7 Tips to Help You Succeed in D.C. (and in life)

Posted on Thursday, Apr 13, 2017

Ever thought about packing up and moving across the country? Maybe you need something new; maybe you want to push yourself to new independent heights. Well, if you’ve thought about moving to Washington, D.C. I hope you listen to yourself and figure out how to make that dream happen. Whether it’s for years or for a semester, D.C. shows you who you are. In the most extreme political bubble, surrounded by the most competitive people in the nation, even a short amount of time will pull out your strengths and weaknesses. When you do decide to go, I recommend you:
 
  1. Be genuine- you’re supposed to “network the hell outta D.C.”, but it’s important that you build on new relationships. Gain the trust of others if you really want a contact that will help you in the future.

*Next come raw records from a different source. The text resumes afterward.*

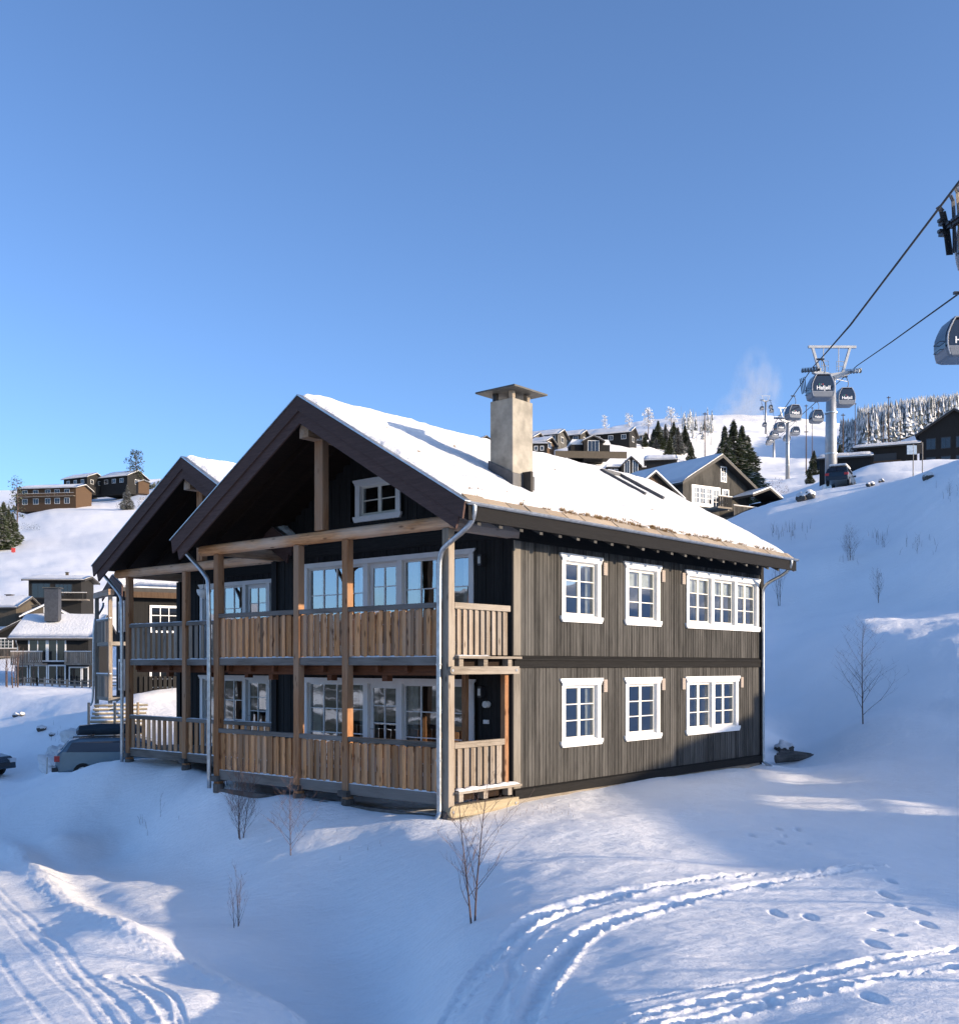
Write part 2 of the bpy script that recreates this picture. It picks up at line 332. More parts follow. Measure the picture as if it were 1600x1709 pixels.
TR = [  # pixels, half width, depth, rim height
 ([(742,1712),(775,1660),(812,1605),(860,1560),(905,1528),(980,1505),(1090,1482),(1230,1460),(1380,1446),(1450,1442)], .14, .10, .085),
 ([(880,1712),(897,1665),(924,1614),(965,1567),(1010,1541),(1100,1513),(1240,1480),(1350,1460),(1440,1447)], .12, .09, .07),
 ([(826,1712),(833,1668),(862,1636),(850,1611),(866,1592),(900,1552),(965,1522),(1040,1500)], .07, .045, .04),
 ([(935,1712),(1060,1680),(1229,1643),(1364,1615)], .04, .03, .03),
 ([(1050,1712),(1195,1674),(1330,1637),(1465,1609),(1610,1580)], .10, .075, .06),
 ([(1130,1712),(1262,1687),(1397,1653),(1610,1617)], .10, .075, .06),
 ([(-10,1470),(75,1552),(157,1635),(229,1712)], .05, .018, .012),
 ([(-10,1512),(75,1609),(165,1712)], .04, .012, .008),
 ([(-10,1590),(56,1672),(85,1712)], .05, .012, .008),
 ([(-10,1490),(60,1562),(135,1640),(195,1712)], .04, .015, .01),
 ([(188,1627),(240,1650),(270,1675),(290,1712)], .08, .03, .04),
 ([(230,1625),(270,1650),(295,1672),(305,1712)], .05, .025, .025),
]
FEET = [(1486,1470),(1478,1490),(1497,1507),(1458,1523),(1531,1517),(1468,1551),(1546,1539),(1462,1578),(1462,1604),(1455,1671),(1298,1382),(1308,1393),(1330,1384),(1301,1403),(1347,1406),(1350,1530),(1296,1524),(1500,1560),(1290,1680),(1253,1391)]
RIDGE = [(-10,1385),(26,1425),(67,1462),(142,1527),(232,1569),(310,1612),(394,1663),(487,1710)]
TRW = [(smooth_line(track(p)), w, d, r) for p, w, d, r in TR]
RIDW = smooth_line(track(RIDGE)); FEW = [hit(*p) for p in FEET]
def detail(X, Y):
    r = np.hypot(X, Y)
    ground = fbm(X*.45, Y*.45, 4)*.10*np.clip(r/18, .4, 1) + fbm(X*1.9+5, Y*2.6, 3)*.022
    far = np.clip((r-45)/60, 0, 1); lf = np.where(X < 0, .35, 1.0); ground = ground + lf*far*fbm(X*.05+9, Y*.05, 4)*np.clip(r*.010, 0, 2.2)
    far2 = np.clip((r-200)/200, 0, 1); ground = ground + lf*far2*fbm(X*.012+3, Y*.012, 4)*4
    # wind carved relief on the shaded hill and the sunlit ledge
    hill = np.clip((X-8)/8, 0, 1)*np.clip((Y-22)/8, 0, 1)*np.clip((95-r)/20, 0, 1)
    ground = ground + hill*(fbm(X*.5-Y*.3, Y*1.1+X*.4, 4)*.16)
    near = (r < 32) & (Y > 3)
    Xn, Yn = X[near], Y[near]; dz = np.zeros(Xn.shape)
    jit = fbm(Xn*17, Yn*17, 4)*1.1
    calm = np.zeros(Xn.shape)
    for P, w, d, rim in TRW:
        q, al, sd_ = seg_dist(Xn, Yn, P); ww = w*(1+.5*vnoise(al*2.3+w*50, al*0+3))
        m = q < w*4
        g = -d*.62*np.exp(-(q/ww)**4)*(1+.5*jit) + rim*.26*np.exp(-((q-ww*1.35)/(ww*.34))**2)*(.9+1.6*jit)*(1+.35*sd_)
        dz += np.where(m, g, 0)
    q, al, sd_ = seg_dist(Xn, Yn, RIDW)
    dz += np.clip(al/4, .25, 1)*(.10*np.exp(-((q-.0)/.30)**2)*(1+.3*jit) - np.where(sd_ < 0, .10*np.exp(-((q-.65)/.35)**2), 0))
    for k, (fx, fy) in enumerate(FEW):
        a = .9+.5*math.sin(k*2.1); e = ((Xn-fx)/.038)**2 + ((Yn-fy)/(.13*a))**2
        dz += -.085*np.exp(-e**1.3)
    out = ground; out[near] += dz; return out
def ground_z(X, Y):
    X = np.atleast_1d(np.asarray(X, float)); Y = np.atleast_1d(np.asarray(Y, float)); return base_z(X, Y) + detail(X.copy(), Y.copy())
def gz(x, y): return float(ground_z(x, y)[0])
def lift_at(px, Y): x = (px-CX)/FPX*Y; return (x, Y, gz(x, Y))
def on(px, py, lo=4., hi=90.): x, y = hit(px, py, lo, hi); return (x, y, gz(x, y))

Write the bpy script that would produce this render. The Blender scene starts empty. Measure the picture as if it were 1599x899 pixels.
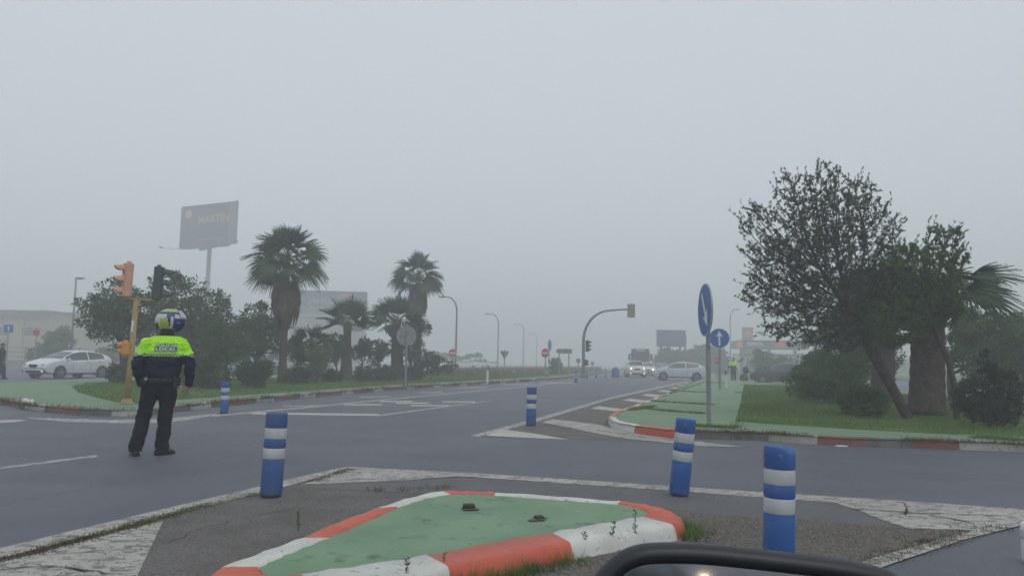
import bpy, bmesh, math, random
import numpy as np
from mathutils import Vector, Matrix, Euler
from mathutils.geometry import tessellate_polygon

SC = bpy.context.scene
COL = SC.collection
PI = math.pi
rnd = random.Random(7)

# ---------------------------------------------------------------- camera
FPX, CX, CY = 1200.0, 799.5, 449.5
PITCH = math.atan((566.0 - CY) / FPX)
ROLL = 0.016
EYE = Vector((0, 0, 1.2))
cam_d = bpy.data.cameras.new('camera')
cam = bpy.data.objects.new('camera', cam_d)
COL.objects.link(cam)
CAMROT = Matrix.Rotation(PI / 2 + PITCH, 3, 'X') @ Matrix.Rotation(ROLL, 3, 'Z')
cam.matrix_world = Matrix.Translation(EYE) @ CAMROT.to_4x4()
cam_d.sensor_fit = 'HORIZONTAL'
cam_d.sensor_width = 36.0
cam_d.lens = 36.0 * FPX / 1599.0
cam_d.clip_start = 0.05
cam_d.clip_end = 4000
SC.camera = cam

# ---------------------------------------------------------------- sky, sun, exposure
w = bpy.data.worlds.new('World'); SC.world = w
w.use_nodes = True
nt = w.node_tree; nt.nodes.clear()
SUN_EL, SUN_AZ = math.radians(55), math.radians(150)
sky = nt.nodes.new('ShaderNodeTexSky'); sky.sky_type = 'NISHITA'
sky.sun_disc = False; sky.sun_elevation = SUN_EL; sky.sun_rotation = SUN_AZ
sky.dust_density = 6.0; sky.air_density = 1.0; sky.altitude = 0
hs = nt.nodes.new('ShaderNodeHueSaturation'); hs.inputs['Saturation'].default_value = 0.35
mx = nt.nodes.new('ShaderNodeMix'); mx.data_type = 'RGBA'; mx.inputs['Factor'].default_value = 0.9
mx.inputs[7].default_value = (6.1, 6.75, 7.2, 1)          # closed cloud cover
bg = nt.nodes.new('ShaderNodeBackground'); bg.inputs['Strength'].default_value = 0.10
out = nt.nodes.new('ShaderNodeOutputWorld')
nt.links.new(sky.outputs[0], hs.inputs['Color'])
nt.links.new(hs.outputs[0], mx.inputs[6])
nt.links.new(mx.outputs[2], bg.inputs['Color'])
nt.links.new(bg.outputs[0], out.inputs['Surface'])
sd = bpy.data.lights.new('sun', 'SUN'); sd.energy = 0.5; sd.angle = math.radians(40); sd.color = (1, .97, .93)
so = bpy.data.objects.new('sun', sd); COL.objects.link(so)
so.rotation_euler = Euler((PI / 2 - SUN_EL, 0, PI - SUN_AZ))
SC.view_settings.view_transform = 'Standard'
SC.view_settings.look = 'None'
SC.view_settings.gamma = 1
SC.view_settings.exposure = 0.18
SC.cycles.use_denoising = True
SC.cycles.volume_bounces = 4
SC.cycles.max_bounces = 8
SC.cycles.diffuse_bounces = 3
SC.cycles.use_adaptive_sampling = True
SC.cycles.adaptive_threshold = 0.02

# ---------------------------------------------------------------- placement: photo pixel -> place in the world
def ray(px, py):
    return CAMROT @ Vector(((px - CX) / FPX, -(py - CY) / FPX, -1.0))
def G(px, py, z=0.0):
    d = ray(px, py); t = (z - EYE.z) / d.z
    assert t > 0, (px, py)
    p = EYE + d * t
    return Vector((p.x, p.y, z))
def V(px, py, y):
    d = ray(px, py); return EYE + d * (y / d.y)
def HT(base, py, px=None):
    """height above the ground of the photo row py for something standing at base"""
    v = CAMROT.inverted() @ (Vector((base.x, base.y, 0)) - EYE)
    if px is None: px = CX + FPX * v.x / -v.z
    return V(px, py, base.y).z
def S(y): return FPX / y

# ---------------------------------------------------------------- materials
MATS = {}
def mat(name, col, rough=.6, metal=0.0, spec=.5, emit=None, es=1.0, alpha=1.0, trans=0.0):
    if name in MATS: return MATS[name]
    m = bpy.data.materials.new(name); m.use_nodes = True
    b = m.node_tree.nodes['Principled BSDF']
    b.inputs['Base Color'].default_value = (*col, 1)
    b.inputs['Roughness'].default_value = rough
    b.inputs['Metallic'].default_value = metal
    b.inputs['Specular IOR Level'].default_value = spec
    if trans: b.inputs['Transmission Weight'].default_value = trans
    if emit:
        b.inputs['Emission Color'].default_value = (*emit, 1)
        b.inputs['Emission Strength'].default_value = es
    MATS[name] = m
    return m
def nz(m, scale=8.0, detail=4.0, c1=None, c2=None, lo=.35, hi=.65, fac=1.0, bump=0.0, bscale=None, coord='Object', rough2=None, dist=0.0, stretch=None):
    """mix the base colour c1..c2 with a noise and/or bump; may be called repeatedly to layer"""
    t = m.node_tree; b = t.nodes['Principled BSDF']
    tc = t.nodes.new('ShaderNodeTexCoord'); src = tc.outputs[coord]
    if stretch:
        mp = t.nodes.new('ShaderNodeMapping'); mp.inputs['Scale'].default_value = stretch
        t.links.new(src, mp.inputs[0]); src = mp.outputs[0]
    n = t.nodes.new('ShaderNodeTexNoise'); n.inputs['Scale'].default_value = scale
    n.inputs['Detail'].default_value = detail; n.inputs['Distortion'].default_value = dist
    n.inputs['Roughness'].default_value = .6
    t.links.new(src, n.inputs['Vector'])
    if c2 is not None:
        r = t.nodes.new('ShaderNodeMapRange'); r.inputs[1].default_value = lo; r.inputs[2].default_value = hi
        r.inputs[3].default_value = 0; r.inputs[4].default_value = fac
        t.links.new(n.outputs['Fac'], r.inputs[0])
        k = t.nodes.new('ShaderNodeMix'); k.data_type = 'RGBA'
        t.links.new(r.outputs[0], k.inputs['Factor'])
        old = b.inputs['Base Color']
        if old.is_linked: t.links.new(old.links[0].from_socket, k.inputs[6])
        else: k.inputs[6].default_value = old.default_value if c1 is None else (*c1, 1)
        k.inputs[7].default_value = (*c2, 1)
        t.links.new(k.outputs[2], b.inputs['Base Color'])
    if bump:
        bn = t.nodes.new('ShaderNodeBump'); bn.inputs['Strength'].default_value = min(1, bump); bn.inputs['Distance'].default_value = .02
        if bscale:
            n2 = t.nodes.new('ShaderNodeTexNoise'); n2.inputs['Scale'].default_value = bscale; n2.inputs['Detail'].default_value = 3
            t.links.new(src, n2.inputs['Vector']); hsrc = n2.outputs['Fac']
        else: hsrc = n.outputs['Fac']
        t.links.new(hsrc, bn.inputs['Height'])
        if b.inputs['Normal'].is_linked: t.links.new(b.inputs['Normal'].links[0].from_socket, bn.inputs['Normal'])
        t.links.new(bn.outputs[0], b.inputs['Normal'])
    return m

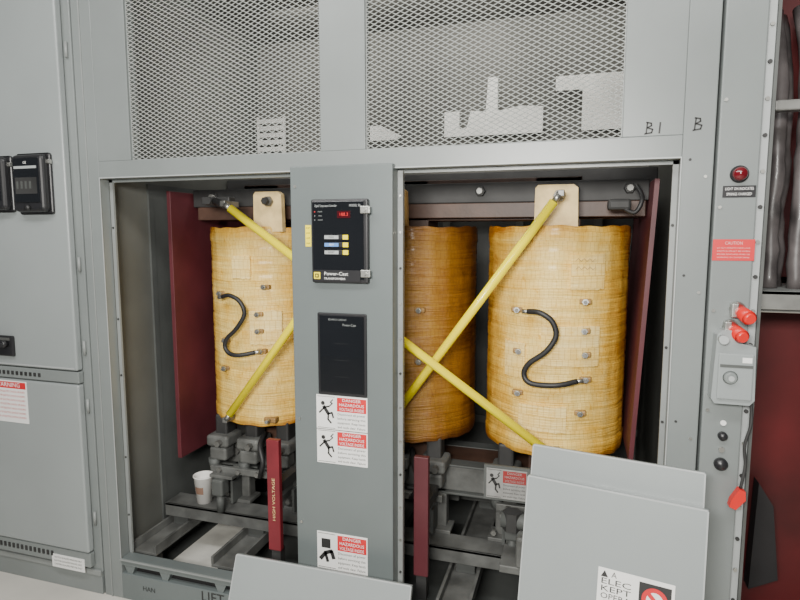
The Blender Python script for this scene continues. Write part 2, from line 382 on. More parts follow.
def warn(x0,x1,z0,z1,y,rows,parent,label="white and red warning label with pictograms",crush=False,wm=None,rm=None):
    wm=wm or WHITE; rm=rm or RED
    b=MB(); b.box(x0,x1,y-0.0015,y,z0,z1,wm)
    h=(z1-z0)/rows; W=x1-x0; yy=y-0.0022
    for r in range(rows):
        a=z1-r*h; fx=x0+W*0.19
        cz=a-h*0.48
        for (p0,p1,q0,q1) in ((0.02,0.37,0.95,0.96),(0.02,0.37,0.04,0.05)): b.box(x0+W*p0,x0+W*p1,yy,yy+0.0008,a-h*q1,a-h*q0,INK)
        if crush:
            b.box(fx-W*.10,fx+W*.08,yy-0.0003,yy,cz+h*.05,cz+h*.30,INK)
            b.stroke([(fx-W*.12,cz-h*.25),(fx-W*.02,cz-h*.08),(fx+W*.10,cz-h*.02),(fx+W*.14,cz-h*.2)],h*.05,yy-0.0005,INK)
            b.stroke([(fx-W*.02,cz-h*.1),(fx+W*.02,cz-h*.3)],h*.04,yy-0.0005,INK)
        else:
            y2=yy-0.0003
            b.cyl((fx-W*.06,yy+0.0005,cz+h*0.24),(fx-W*.06,yy-0.0003,cz+h*0.24),h*0.06,INK,seg=12)
            b.stroke([(fx-W*.04,cz+h*.14),(fx+W*.05,cz-h*.06)],h*.05,y2,INK)
            b.stroke([(fx+W*.05,cz-h*.06),(fx+W*.12,cz-h*.02),(fx+W*.145,cz-h*.16)],h*.025,y2,INK)
            b.stroke([(fx+W*.05,cz-h*.06),(fx+W*.04,cz-h*.22),(fx+W*.10,cz-h*.32)],h*.025,y2,INK)
            b.stroke([(fx-W*.03,cz+h*.12),(fx+W*.07,cz+h*.16)],h*.022,y2,INK); b.stroke([(fx-W*.04,cz+h*.10),(fx-W*.13,cz-h*.04)],h*.022,y2,INK)
            b.stroke([(fx+W*.14,cz+h*.36),(fx+W*.09,cz+h*.28),(fx+W*.13,cz+h*.25),(fx+W*.08,cz+h*.18)],h*.015,y2,INK)
        b.box(x0+W*0.41,x1-W*0.02,yy,yy+0.0008,a-h*0.45,a-h*0.05,rm)
        for k,t in enumerate(("DANGER","HAZARDOUS","VOLTAGE INSIDE")): b.text(t,x0+W*0.695,a-h*(0.12+k*0.13),h*0.12,yy-0.0006,wm,width=W*(0.36 if k==0 else 0.48))
        for k,t in enumerate(("Disconnect all power","before servicing this","equipment. Keep hands","and tools clear. Failure")):
            b.text(t,x0+W*0.69,a-h*(0.53+k*0.125),h*0.095,yy,INK,width=W*0.54)
        if r: b.box(x0,x1,yy,yy+0.0008,a-0.001,a+0.001,INK)
    return b.out("warning_label",parent,label)
warn(-0.889,-0.692,0.742,0.997,Y0,2,ENC)
warn(-0.895,-0.695,0.33,0.475,Y0,1,ENC,crush=True)

# ================================================================ left switchgear
SW=empty("switchgear_cabinet",(-2.6,0.6,0),"tall grey switchgear cabinet with two stacked closed doors","electrical cabinet")
b=MB(); b.box(-3.3,-1.942,0.0,1.3,0.10,TOP,GREY,0.004); b.box(-3.3,-1.945,-0.004,1.3,0,0.10,GREY,0.002)
b.box(-3.3,-1.945,-0.012,0.0,0.088,0.112,GREYM,0.003)
b.out("body",SW)
b=MB(); b.box(-3.28,-1.978,-0.035,-0.002,1.005,TOP-0.03,GREY2,0.008,3); 
b.box(-3.28,-1.99,-0.037,-0.03,1.012,1.018,GREYL)
D1=b.out("door",SW,"upper grey sheet metal door")
b=MB(); b.box(-3.28,-1.978,-0.035,-0.002,0.20,0.945,GREY2,0.008,3); D2=b.out("door",SW,"lower grey sheet metal door")
def vents(z0,z1,zs0,zs1,y):
    b=MB(); b.box(-3.28,-1.978,y,-0.002,z0,z1,GREY,0.004)
    for k in range(22): b.box(-2.72+k*0.025,-2.708+k*0.025,y-0.003,y+0.001,zs0,zs1,DARK)
    b.out("vent_strip",SW,"slotted vent strip below the door")
vents(0.950,1.0,0.966,0.982,-0.030); vents(0.13,0.195,0.155,0.176,-0.028)
def relay(x0,x1,z0,z1,big):
    b=MB(); y=-0.037
    b.box(x0,x1,y-0.012,y,z0,z1,BLACK,0.010,3)
    b.box(x0+0.006,x1-0.006,y-0.045,y-0.005,z0+0.008,z1-0.008,BLACK,0.018,4)
    b.box(x1-0.02,x1+0.005,y-0.02,y-0.005,z1-0.045,z1-0.028,ZINC,0.002)
    b.lathe([(0.002,0.0),(0.012,0.0),(0.012,0.012),(0.0,0.014)],((x0+x1)/2,y-0.044,z0+0.025),BLKRUB,axis='Y')
    b.out("protective_relay",D1,"black glass-fronted protective relay")
    b=MB(); m=0.022
    b.box(x0+m,x1-m,-0.086,-0.08,z0+0.045,z1-m,BLKGLASS,0.003); 
    b.box(x0+m+0.008,x1-m-0.008,-0.088,-0.086,z1-0.065,z1-0.055,GREYL)
    if big:
        b.box(x0+m+0.01,x1-m-0.01,-0.088,-0.086,z0+0.08,z0+0.145,DARK)
        for k in range(4): b.box(x0+m+0.018+k*0.022,x0+m+0.028+k*0.022,-0.0895,-0.0878,z0+0.10,z0+0.13,GREYD)
        b.text("GE",(x0+x1)/2,z1-0.042,0.014,-0.0875,WHITE)
    else: b.box(x0+m+0.04,x1-m-0.01,-0.088,-0.086,z0+0.09,z0+0.13,GREYL)
    b.out("relay_front",D1,"dark glass front with a pale scale strip")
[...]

  2. Be open to new experiences- don’t pass up an opportunity that you think you’ll learn from. Also, you don’t have an opinion on the work you’re working on starting out. Answering those calls and making hundreds of copies makes a lot of lives easier in the office, be the one people can call on.
  3. Come prepared- especially when starting to look for a job. Don’t play down the experiences you’ve had (but don’t oversell the truth) on your resume. Don’t tell others you’re just opening mail for a department, you have to sell your skills by the way you talk about and frame yourself.
  4. Leverage your mentor/supervisor relationship- force them to meet up with you. If you’re lucky you’ll have one that takes you to lunch and calls to catch up after you’ve left. Aim for that.
  5. Be proactive- if there’s something you know your department is working on or starting, think ahead. You should be the intern that organized the supply closet and found a more efficient way to complete your tasks, not the one on their phone all day.
  6. Be willing to admit mistakes or that you don’t know what you’re doing- ask intelligent questions and exhaust your resources. Your supervisor should rather repeat himself than you mess up a project you’ve been working all day because you’re afraid to communicate.
  7. Compete with yourself, not others- don’t try to bring others down. People see through it and they don’t like it, so make yourself and your team better.
 
Don’t waste time. Get here as soon as you can and learn how to make the difference you want to make in life. What are you waiting for?